### Set exercise
Repeat the material exactly from its first line to the line that includes "PI = math.pi". Skip pictures.

### Data block
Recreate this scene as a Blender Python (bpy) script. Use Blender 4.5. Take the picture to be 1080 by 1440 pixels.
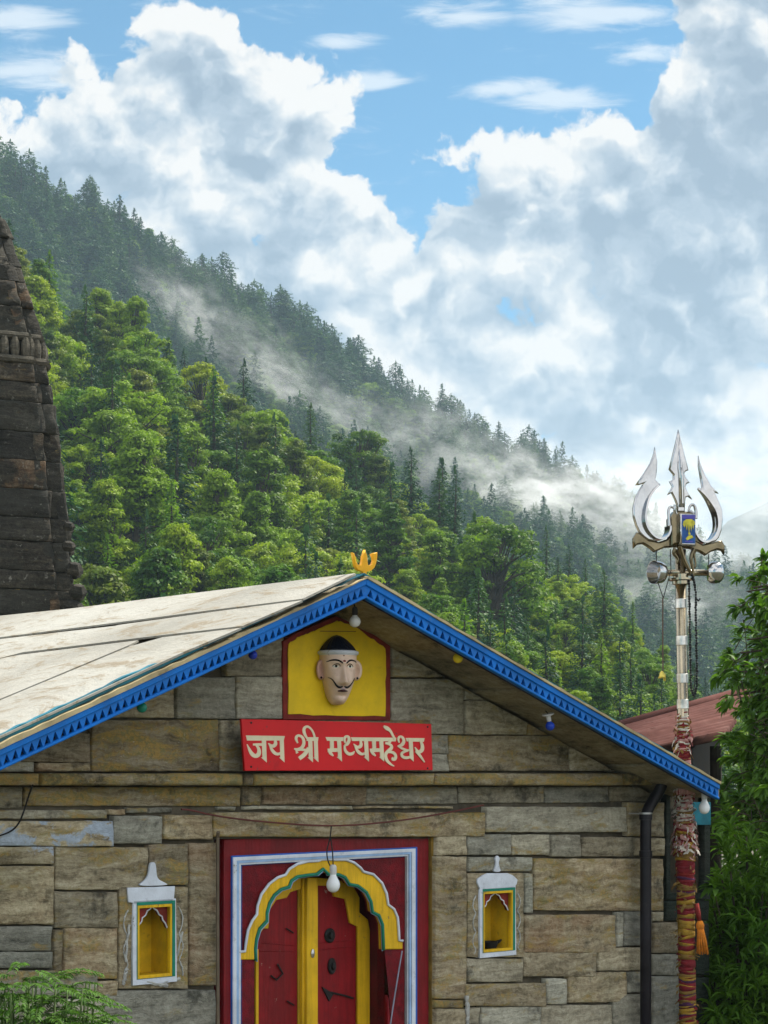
import bpy, bmesh, math, random
import numpy as np
from mathutils import Vector, Matrix, noise as mnoise

for _o in list(bpy.data.objects):
    bpy.data.objects.remove(_o, do_unlink=True)
SC = bpy.context.scene
COL = SC.collection
R = math.radians
PI = math.pi

# ------------------------------------------------------------------ camera
F = 2474.0            # focal length in photo pixels (1080 x 1440)
CX, HY = 540.0, 1088.0  # principal column, horizon row
HC = 2.3              # eye height (m)
cam_d = bpy.data.cameras.new('camera')
cam_d.sensor_fit = 'VERTICAL'
cam_d.sensor_height = 36.0
cam_d.lens = F / 1440.0 * 36.0
cam_d.shift_y = (HY - 720.0) / 1440.0
cam_d.clip_start = 0.1
cam_d.clip_end = 9000.0
cam = bpy.data.objects.new('camera', cam_d)
cam.location = (0, 0, HC)
cam.rotation_euler = (R(90), 0, 0)
COL.objects.link(cam)
SC.camera = cam

# ------------------------------------------------------------------ light and exposure
SUN_EL, SUN_AZ = 52.0, 47.0     # azimuth measured to the right of the view direction (+Y towards +X)
sun_dir = Vector((math.sin(R(SUN_AZ)) * math.cos(R(SUN_EL)), math.cos(R(SUN_AZ)) * math.cos(R(SUN_EL)), math.sin(R(SUN_EL))))
sd = bpy.data.lights.new('sun', 'SUN')
sd.energy = 5.0
sd.angle = R(0.6)
sd.color = (1.0, 0.93, 0.80)
sun = bpy.data.objects.new('sun', sd)
sun.rotation_euler = sun_dir.to_track_quat('Z', 'Y').to_euler()
sun.location = (0, 0, 60)
COL.objects.link(sun)

SC.view_settings.view_transform = 'Standard'
SC.view_settings.look = 'None'
SC.view_settings.exposure = 0.7
SC.view_settings.gamma = 1.0
SC.render.engine = 'CYCLES'
SC.cycles.use_denoising = True
SC.cycles.max_bounces = 8
SC.cycles.diffuse_bounces = 2
SC.cycles.glossy_bounces = 4
SC.cycles.transmission_bounces = 4
SC.cycles.transparent_max_bounces = 8
SC.cycles.volume_bounces = 2
SC.cycles.volume_step_rate = 1.5
SC.cycles.volume_max_steps = 128
SC.cycles.caustics_reflective = False
SC.cycles.caustics_refractive = False
SC.cycles.sample_clamp_indirect = 6.0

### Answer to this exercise
Recreate this scene as a Blender Python (bpy) script. Use Blender 4.5. Take the picture to be 1080 by 1440 pixels.
import bpy, bmesh, math, random
import numpy as np
from mathutils import Vector, Matrix, noise as mnoise

for _o in list(bpy.data.objects):
    bpy.data.objects.remove(_o, do_unlink=True)
SC = bpy.context.scene
COL = SC.collection
R = math.radians
PI = math.pi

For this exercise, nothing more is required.